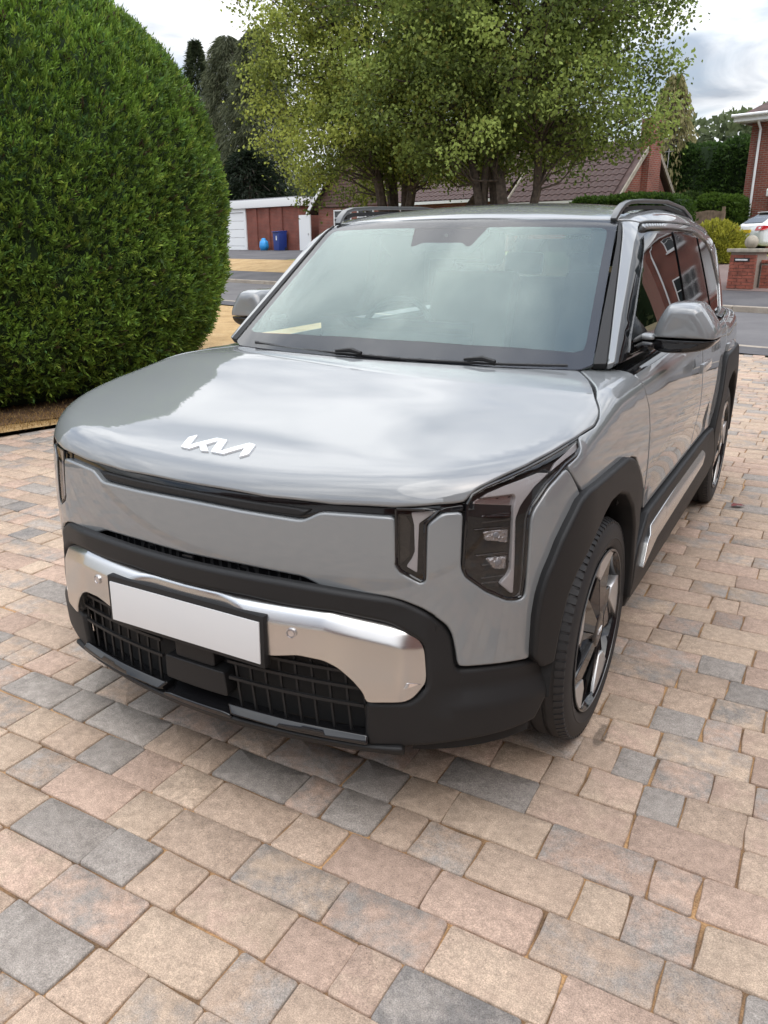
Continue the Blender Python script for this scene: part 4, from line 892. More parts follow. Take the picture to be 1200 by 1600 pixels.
def nrmz(v): return v/np.maximum(np.linalg.norm(v,axis=-1,keepdims=True),1e-9)
def leaves(P, D, length, width, tone, fold=.25, r=None):
    """diamond leaves: base P, pointing along D; returns V,F,T"""
    r = r or rng; n = len(P); D = nrmz(D); S = nrmz(np.cross(D, r.normal(size=(n,3)))); U = np.cross(S, D)
    L_ = np.asarray(length)*r.uniform(.7,1.3,n); W_ = L_*width
    mid = P+D*(L_*.5)[:,None]
    V = np.stack([P, mid+S*(W_*.5)[:,None]+U*(L_*fold*.2)[:,None], P+D*L_[:,None], mid-S*(W_*.5)[:,None]+U*(L_*fold*.2)[:,None]], 1).reshape(-1,3)
    k = np.arange(n)*4; F_ = np.concatenate([np.stack([k,k+1,k+2],1), np.stack([k,k+2,k+3],1)])
    T_ = np.repeat(tone, 4, 0); return V, F_, T_
def mesh_leaves(name, parts):
    V, F_, T_ = [], [], []; n = 0
    for v, f, t in parts: V.append(v); F_.append(f+n); T_.append(t); n += len(v)
    return npmesh(name, np.concatenate(V), np.concatenate(F_), False, {'tone': np.clip(np.concatenate(T_),0,1)})
def vnoise(P, s, seed=0):
    """cheap smooth 3-d noise from sines"""
    r_ = np.random.default_rng(seed); o = 0
    for k in range(5): d_ = r_.normal(size=3)*s*(1.5**k); o = o+np.sin(P@d_+r_.uniform(0,6.3))/(1.3**k)
    return o/2.6
# ---- clipped conifer on the lawn
prof_z = [.0,.04,.38,.68,1.05,1.5,1.9,2.36,2.75,3.25,3.56,3.8,4.0,4.15,4.24]; prof_r = [2.35,2.45,2.82,3.03,3.12,3.20,3.20,3.15,3.03,2.76,2.48,2.15,1.7,1.1,.05]
def clipped_conifer():
    root = tag(empty('clipped_conifer', (HC[0],HC[1],0)), 'huge rounded clipped green conifer beside the driveway, left of the car', 'tree')
    MB().tube([(0,0,0),(0,0,1.2),(.1,0,2.6)], [.22,.18,.1], 10).build('trunk', 'bark', root, smooth=True)
    zz_ = np.linspace(.05,4.22,26); n = 48; V = []; F_ = []
    for z in zz_:
        r0 = float(itp(np.array(z), prof_z, prof_r))-.16
        for k in range(n): a_ = 2*math.pi*k/n; V.append((max(r0,.02)*math.cos(a_), max(r0,.02)*math.sin(a_), z*.985))
    for i in range(len(zz_)-1):
        for k in range(n): F_.append((i*n+k, i*n+(k+1)%n, (i+1)*n+(k+1)%n, (i+1)*n+k))
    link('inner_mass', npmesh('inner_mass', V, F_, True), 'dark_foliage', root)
    # sprays: most of them on the half that faces the drive and the street
    N_ = 75000; toward = math.atan2(CAM[1]-HC[1], CAM[0]-HC[0]); z = np.interp(rng.uniform(0,1,N_), [0,.06,.72,1], [.03,.25,3.1,4.22]); a_ = toward+np.where(rng.uniform(0,1,N_) < .88, rng.uniform(-1.75,1.75,N_), rng.uniform(1.7,4.6,N_))
    r0 = itp(z, prof_z, prof_r); keep = rng.uniform(0,1,N_) < (r0+.15)/3.2; z, a_, r0 = z[keep], a_[keep], r0[keep]
    dr = itp(z+.02, prof_z, prof_r)-itp(z-.02, prof_z, prof_r); nrm = nrmz(np.stack([np.cos(a_), np.sin(a_), -dr/.04], 1))
    S0 = np.stack([r0*np.cos(a_), r0*np.sin(a_), z], 1); lump = vnoise(S0, 2.2, 3)*.05+vnoise(S0, 6, 5)*.035
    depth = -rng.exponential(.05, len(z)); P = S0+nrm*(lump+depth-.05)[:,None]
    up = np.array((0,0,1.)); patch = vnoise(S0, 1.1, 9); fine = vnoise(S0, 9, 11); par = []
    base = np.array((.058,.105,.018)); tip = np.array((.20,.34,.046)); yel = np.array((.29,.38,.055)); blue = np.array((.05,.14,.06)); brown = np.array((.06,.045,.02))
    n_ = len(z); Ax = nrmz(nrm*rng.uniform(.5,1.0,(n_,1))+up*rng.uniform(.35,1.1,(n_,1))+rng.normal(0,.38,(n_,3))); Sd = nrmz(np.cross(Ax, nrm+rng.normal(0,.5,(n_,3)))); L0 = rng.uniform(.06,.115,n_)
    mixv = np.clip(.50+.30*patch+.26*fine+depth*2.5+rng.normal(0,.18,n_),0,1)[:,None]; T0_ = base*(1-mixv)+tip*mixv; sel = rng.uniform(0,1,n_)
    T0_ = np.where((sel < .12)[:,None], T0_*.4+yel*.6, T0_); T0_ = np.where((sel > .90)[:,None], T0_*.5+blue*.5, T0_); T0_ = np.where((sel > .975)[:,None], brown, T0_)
    for f_, ang_, ln_ in ((.0,0.,.62),(.18,.75,.45),(.18,-.75,.45),(.45,.62,.38),(.45,-.62,.38),(.62,0.,.40)):      # a flat feathery spray
        D = Ax*math.cos(ang_)+Sd*math.sin(ang_)+rng.normal(0,.08,(n_,3)); k_ = (.72+.55*f_)*(1+rng.normal(0,.08,(n_,1)))
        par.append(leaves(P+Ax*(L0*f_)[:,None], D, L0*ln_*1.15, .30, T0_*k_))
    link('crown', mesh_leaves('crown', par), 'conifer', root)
clipped_conifer()

# ---- broadleaf trees across the street
def limb(mb, p0, p1, r0, r1, bend=.3, n=7, r=None):
    p0, p1 = np.array(p0,float), np.array(p1,float); L_ = np.linalg.norm(p1-p0); off = r.normal(0,bend*L_*.16,3); off2 = r.normal(0,bend*L_*.10,3)
    pts = [p0+(p1-p0)*t+off*math.sin(math.pi*t)+off2*math.sin(2*math.pi*t)+np.array((0,0,bend*L_*.12*math.sin(math.pi*t))) for t in np.linspace(0,1,n)]
    mb.tube(pts, [r0+(r1-r0)*t for t in np.linspace(0,1,n)], 6, False); return np.array(pts)
def broadleaf(name, label, u, t, h, stems, centre, radii, zlow, seed, tones_, nclump, per, leaf=.10, group=None, drop=None, spread=.42):
    r = np.random.default_rng(seed); root = tag(empty(name, UT(u,t,-.05), RZ), label, 'tree', group); mb = MB(); tips = []
    cx, cy, cz = centre; ax, ay, az = radii
    def crown_pt(shell):
        while True:
            d_ = r.normal(size=3); d_ = d_/(np.abs(d_)**3.4).sum()**(1/3.4); q_ = d_*(r.uniform(shell,1.0)); p = np.array((cx+q_[0]*ax, cy+q_[1]*ay, cz+q_[2]*az))
            lo = zlow(p[0]) if callable(zlow) else zlow
            if p[2] > lo: return p
    T0 = []
    for k in range(stems):
        a_ = 2*math.pi*(k+.3*r.uniform())/stems; top = np.array((cx+ax*.62*math.cos(a_)*r.uniform(.4,1), cy+ay*.62*math.sin(a_)*r.uniform(.4,1), cz+az*r.uniform(.05,.55)))
        pts = limb(mb, (.22*math.cos(a_),.22*math.sin(a_),0), top, r.uniform(.15,.22), .035, .55, 11, r); T0.append(pts)
    allp = np.concatenate(T0)
    for k in range(nclump):
        p = crown_pt(.45); d_ = np.linalg.norm(allp-p, axis=1)+np.where(allp[:,2] > p[2]-.2, 3., 0); j = int(np.argmin(d_)); src = allp[j]
        if k % 2 == 0 or d_[j] < 3: limb(mb, src, p, .032, .008, .5, 5, r)
        tips.append(p)
    mb.build('trunk', 'bark', root, smooth=True)
    tips = np.array(tips); P = np.repeat(tips, per, 0); jit = r.normal(0,spread,P.shape)*[1,1,.62]; P = P+jit
    cl = np.repeat(r.normal(0,1,len(tips)), per); hi = jit[:,2]/spread
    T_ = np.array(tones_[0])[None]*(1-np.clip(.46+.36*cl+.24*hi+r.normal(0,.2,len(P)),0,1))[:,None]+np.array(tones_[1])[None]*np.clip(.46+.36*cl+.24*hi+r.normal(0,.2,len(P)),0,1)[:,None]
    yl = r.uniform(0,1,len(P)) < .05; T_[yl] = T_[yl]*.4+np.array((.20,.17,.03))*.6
    D = r.normal(0,1,P.shape)+[0,0,-.35]+nrmz(P-np.array((cx,cy,cz)))*.5
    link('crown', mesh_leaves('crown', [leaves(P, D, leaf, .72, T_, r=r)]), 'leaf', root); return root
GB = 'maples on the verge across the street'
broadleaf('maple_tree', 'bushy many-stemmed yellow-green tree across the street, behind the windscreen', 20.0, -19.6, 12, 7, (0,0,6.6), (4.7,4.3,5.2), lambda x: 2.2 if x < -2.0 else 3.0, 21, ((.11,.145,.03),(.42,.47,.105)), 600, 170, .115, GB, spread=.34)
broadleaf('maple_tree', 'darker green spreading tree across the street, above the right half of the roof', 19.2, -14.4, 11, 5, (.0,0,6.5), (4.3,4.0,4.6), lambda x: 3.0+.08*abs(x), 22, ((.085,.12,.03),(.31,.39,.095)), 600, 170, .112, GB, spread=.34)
def conifer(name, label, u, t, h, rad, seed, tones_, n=14000, droop=-.35, leaf=.30, width=.18, lean=1.0, bare=.0, group=None, cat='tree'):
    r = np.random.default_rng(seed); root = tag(empty(name, UT(u,t,-.05), RZ), label, cat, group)
    mb = MB().tube([(0,0,0),(.1,0,h*.5),(0,0,h*.97)], [.28,.18,.03], 8)
    f = r.uniform(.02,1,n)**1.15; z = h*(bare+(1-bare)*(1-f)); a_ = r.uniform(0,2*math.pi,n); layer = .72+.28*np.abs(np.sin(z*2.3+np.sin(a_*3)*1.2)); lob = 1+.18*np.sin(a_*5+z*1.3)
    rr = rad*f**lean*layer*lob*np.sqrt(r.uniform(.12,1,n)); P = np.stack([rr*np.cos(a_), rr*np.sin(a_), z+droop*rr*.55], 1)
    for k in range(70):
        zz2 = h*r.uniform(bare+.05,.92); a2 = r.uniform(0,6.28); L_ = rad*(1-zz2/h)**lean*.85; mb.tube([(0,0,zz2),(L_*math.cos(a2)*.6,L_*math.sin(a2)*.6,zz2+L_*.05),(L_*math.cos(a2),L_*math.sin(a2),zz2+droop*L_*.5)], [.05,.03,.01], 4, False)
    mb.build('trunk', 'bark', root)
    D = np.stack([np.cos(a_), np.sin(a_), np.full(n,droop*1.6)], 1)+r.normal(0,.45,(n,3)); m_ = np.clip(.4+.35*rr/np.maximum(rad*f**lean,.1)+r.normal(0,.22,n),0,1)[:,None]-.25
    m_ = np.clip(m_,0,1); T_ = np.array(tones_[0])*(1-m_)+np.array(tones_[1])*m_
    link('crown', mesh_leaves('crown', [leaves(P, D, leaf, width, T_, r=r)]), 'leaf', root)
conifer('spruce_tree', 'dark pointed conifer standing tallest beyond the garage', 38, -61.5, 16.0, 3.6, 31, ((.025,.038,.020),(.085,.105,.050)), 20000, -.15, .42, .16, .75)
conifer('cypress_tree', 'grey-green weeping conifer beyond the garage, just right of the dark pointed one', 36.5, -54.6, 15.2, 4.2, 32, ((.045,.058,.032),(.19,.205,.115)), 26000, -.75, .55, .10, .45)
conifer('cypress_tree', 'grey-green weeping conifer beyond the garage, half hidden by the yellow-green tree', 35.5, -49.5, 14.6, 4.2, 33, ((.045,.058,.032),(.175,.19,.105)), 26000, -.75, .55, .10, .45)
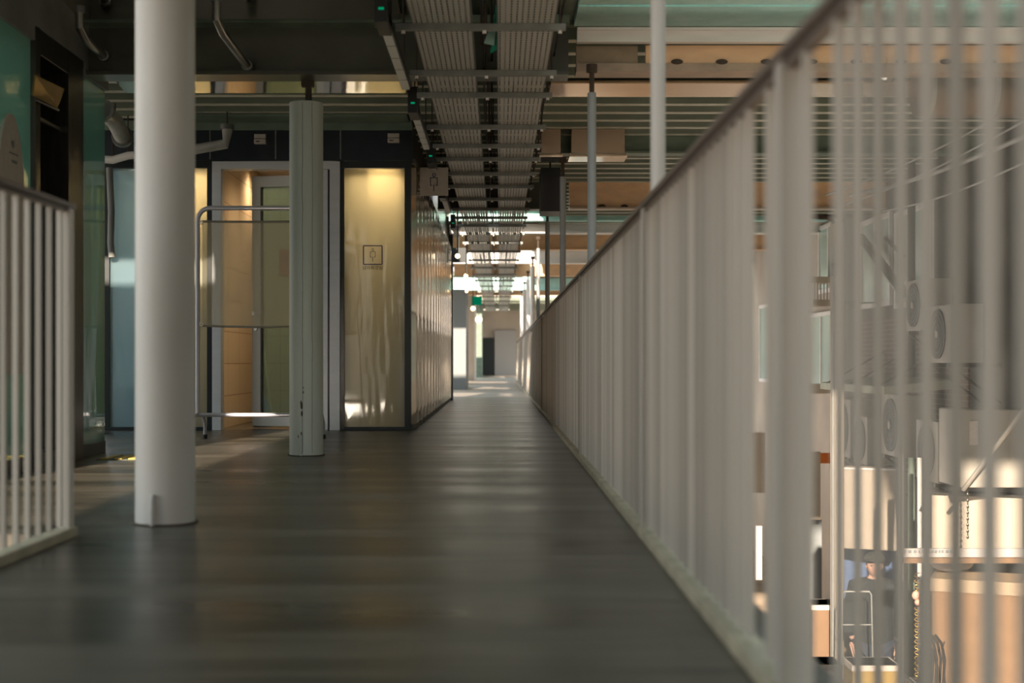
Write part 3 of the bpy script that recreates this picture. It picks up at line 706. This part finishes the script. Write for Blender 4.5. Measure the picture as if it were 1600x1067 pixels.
for xx, zz in ((.03, z1-.01), (.03, z0+.01), (Lw-.03, z1-.01), (Lw-.03, z0+.01)):
    mb = MB()
    mb.tube([(xx+.012*math.cos(2*PI*j/10), -.012, zz+.012*math.sin(2*PI*j/10)) for j in range(11)], .004, 6); mb.tube([(xx, -.012, zz), (xx-.03 if xx < .4 else xx+.03, -.005, zz+.035)], .003, 6)
    mb.build('grommet', M['white_steel'], fb)
mb = MB(); mb.box(.64, .80, -.010, -.006, z1-.43, z1-.22); mb.build('paper_note', mat('note', (.5, .38, .24), .7), fb)

# restroom pictograms
def picto(parent, cx, cz, y, s, m):
    """little figure: ring head, coat outline, one central leg; s = body height"""
    mb = MB(); n = 20; rr = .085*s; t = .018*s
    mb.tube([(cx+rr*math.cos(2*PI*j/n), y, cz+.42*s+rr*math.sin(2*PI*j/n)) for j in range(n+1)], t, 6, caps=False)
    w_, t1, b1_ = .19*s, cz+.26*s, cz-.17*s
    mb.box(cx-w_, cx+w_, y-t, y+t, t1-t, t1+t)
    for sx in (-1, 1):
        mb.box(cx+sx*w_-t, cx+sx*w_+t, y-t, y+t, b1_, t1+t)
        mb.box(min(cx+sx*w_, cx+sx*w_*.55)-t*.5, max(cx+sx*w_, cx+sx*w_*.55)+t*.5, y-t, y+t, b1_-t, b1_+t)
    mb.box(cx-t, cx+t, y-t, y+t, cz-.5*s, cz-.12*s)
    return rel(mb, 'pictogram', m, parent)
sg = empty('restroom_sign', (X12(582.5), RD-.006, Z12(400)), 'dark line pictogram of a man printed on the frosted pane', 'sign')
mb = MB(); cx = X12(582.5); cz = Z12(398.5); h = .5*29*RD/F; t = .0045
mb.box(cx-h, cx+h, RD-.006, RD-.001, cz+h-t, cz+h+t); mb.box(cx-h, cx+h, RD-.006, RD-.001, cz-h-t, cz-h+t)
mb.box(cx-h-t, cx-h+t, RD-.006, RD-.001, cz-h, cz+h); mb.box(cx+h-t, cx+h+t, RD-.006, RD-.001, cz-h, cz+h)
rel(mb, 'border', M['ink'], sg)
picto(sg, cx, cz, RD-.005, .115, M['ink'])
tx = text_mesh('lettering', '남자화장실', .040, M['blackink'], (0, -.002, Z12(418.8)-Z12(400)), (PI/2, 0, 0), sg)
bs = empty('blade_sign', (X(678, 13.2), 13.2, Z(305, 13.2)), 'square beige restroom sign projecting from the wall corner', 'sign')
mb = MB(); mb.box(X(656, 13.2), X(700, 13.2), 13.2, 13.25, Z(305, 13.2), Z(261.5, 13.2)); rel(mb, 'plate', M['sign'], bs, bevel=.003)
mb = MB(); mb.box(X(642, 13.2), X(656, 13.2), 13.21, 13.24, Z(268, 13.2), Z(265, 13.2)); mb.box(X(642, 13.2), X(656, 13.2), 13.21, 13.24, Z(300, 13.2), Z(297, 13.2)); rel(mb, 'bracket', M['dark_steel'], bs)
picto(bs, X(678, 13.2), Z(285, 13.2), 13.196, .165, M['ink'])
for a, b, c, e, l in ((400, 418, 212, 227, 'left'), (607, 625, 211, 225, 'right')):
    o = empty('alarm_box', (X12((a+b)/2), RD-.07, Z12(e)), 'small white box on the navy fascia, the %s one' % l, 'alarm box', 'small boxes on the fascia')
    mb = MB(); mb.box(X12(a), X12(b), RD-.11, RD-.05, Z12(e), Z12((c+e)/2+.5)); rel(mb, 'body', M['sign'], o, bevel=.003)
    mb = MB(); mb.box(X12(a), X12(b), RD-.10, RD-.05, Z12((c+e)/2-.5), Z12(c)); rel(mb, 'cover', M['sign'], o, bevel=.003)
    mb = MB(); mb.box(X12(a+3), X12(a+9), RD-.112, RD-.109, Z12((c+e)/2+5), Z12((c+e)/2+3.5)); rel(mb, 'slot', M['black'], o)
# inside: blue bottle, lamps
bb = empty('blue_jug', (X(408, 13.6), 13.6, 0), 'blue plastic jug standing behind the open glass door', 'jug')
mb = MB(); mb.tube([(0, 0, 0), (0, 0, .02), (0, 0, .18), (0, 0, .26), (0, 0, .32), (0, 0, .34)], [.07, .085, .085, .05, .022, .022], 16); mb.build('body', M['blue_plastic'], bb, smooth=True)
mb = MB(); mb.cyl(0, 0, .34, .39, .028, 12); mb.build('cap', M['blue_plastic'], bb, smooth=True)
mp = empty('mop', (X(416, 13.9), 13.9, 0), 'mop leaning behind the open glass door', 'mop')
mb = MB(); mb.tube([(.05, 0, .1), (-.12, .3, 1.15)], .012, 8); mb.build('handle', M['pvc'], mp)
mb = MB(); mb.ball((.05, 0, .07), .08, 10, 6, (1, 1, .8)); mb.build('mop_head', M['concrete'], mp, smooth=True)
for i, (x, y, e, lab) in enumerate(((X12(592), RD+.20, 21, 'behind the right frosted pane'), (X12(300), RD+.30, 15, 'behind the left frosted pane'), (X12(370), RD+1.6, 9, 'over the tiled passage'), (X12(440), RD+.75, 9, 'just inside the open door'))):
    o = empty('downlight', (x, y, 2.60), 'round recessed restroom downlight '+lab, 'ceiling light', 'restroom downlights')
    mb = MB(); mb.cyl(0, 0, -.004, .02, .055, 20); mb.build('trim_ring', M['white_steel'], o)
    mb = MB(); mb.cyl(0, 0, -.008, -.004, .04, 20); mb.build('lens', M['warm_lamp'], o)
    l = bpy.data.lights.new('downlight_lamp', 'SPOT'); l.energy = e*6; l.color = (1.0, .72, .42); l.spot_size = math.radians(150); l.spot_blend = 1.0; l.shadow_soft_size = .12
    lo = bpy.data.objects.new('downlight_lamp', l); COL.objects.link(lo); lo.parent = o; lo.location = (0, 0, -.02)
# far lamps of the walkway
for i, (px, py, d, r_) in enumerate(((748, 499, 38, .09), (739, 482, 31, .05), (728, 431, 24, .035), (715, 400, 17.5, .03), (729, 455, 22.5, .025))):
    q = P(px, py, d); o = empty('globe_lamp', q, 'lit warm globe lamp far down the walkway, %s of the row from the end' % ords[i], 'lamp', 'lit globe lamps')
    mb = MB(); mb.ball((0, 0, 0), r_, 14, 10); mb.build('globe', M['warm_lamp'], o, smooth=True)
    mb = MB(); mb.cyl(0, 0, r_*.9, max(r_+.05, 2.87-q.z), .008, 6); mb.build('stem', M['dark_steel'], o)
ex = empty('exit_sign', P(747, 470, 33), 'small lit green exit sign far down the walkway', 'sign')
mb = MB(); mb.box(-.15, .08, 0, .04, -.10, .10); mb.build('light_box', emis('exit_green', (.0, .25, .12), .45), ex)
mb = MB(); mb.cyl(-.04, .02, .10, 2.87-ex.location.z, .008, 6); mb.build('stem', M['dark_steel'], ex)
mb = MB(); mb.box(X(706, 21.5), X(728, 21.5), 21.5, 21.55, Z(410, 21.5), Z(387, 21.5)); mb.cyl(X(717, 21.5), 21.52, Z(387, 21.5), 2.8, .008, 6)
thing1('hanging_board', mb, M['frame_dark'], 'dark square board hanging left of the trays beyond the fluted wall', 'sign')

# ------------------------------------------------------------------ street side
FX = 4.7
fac = wall('wall_right', FX, FX+.3, -24, 8, -3, 7.5, M['facade'])  # unseen near stretch, added tall to block sky light from the right
fac = wall('wall_right', FX, FX+.3, 8, 19.6, -3, 2.86, M['facade'])
fac2 = wall('wall_right', FX+.2, FX+.6, 19.6, 44, -3, 2.86, M['facade2'])
wall('wall_right', 3.2, FX+.6, 44, 44.4, -3, 4.5, M['facade2'])
mb = MB(); mb.box(FX-.02, FX, 14.2, 18.4, .05, 1.15); struct('wall_brick', mb, M['brick'])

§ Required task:
Each line that holds the word "vnoise" is to be copied.

§ Worked solution:
def vnoise(P, s, seed=0):
    S0 = np.stack([r0*np.cos(a_), r0*np.sin(a_), z], 1); lump = vnoise(S0, 2.2, 3)*.05+vnoise(S0, 6, 5)*.035
    up = np.array((0,0,1.)); patch = vnoise(S0, 1.1, 9); fine = vnoise(S0, 9, 11); par = []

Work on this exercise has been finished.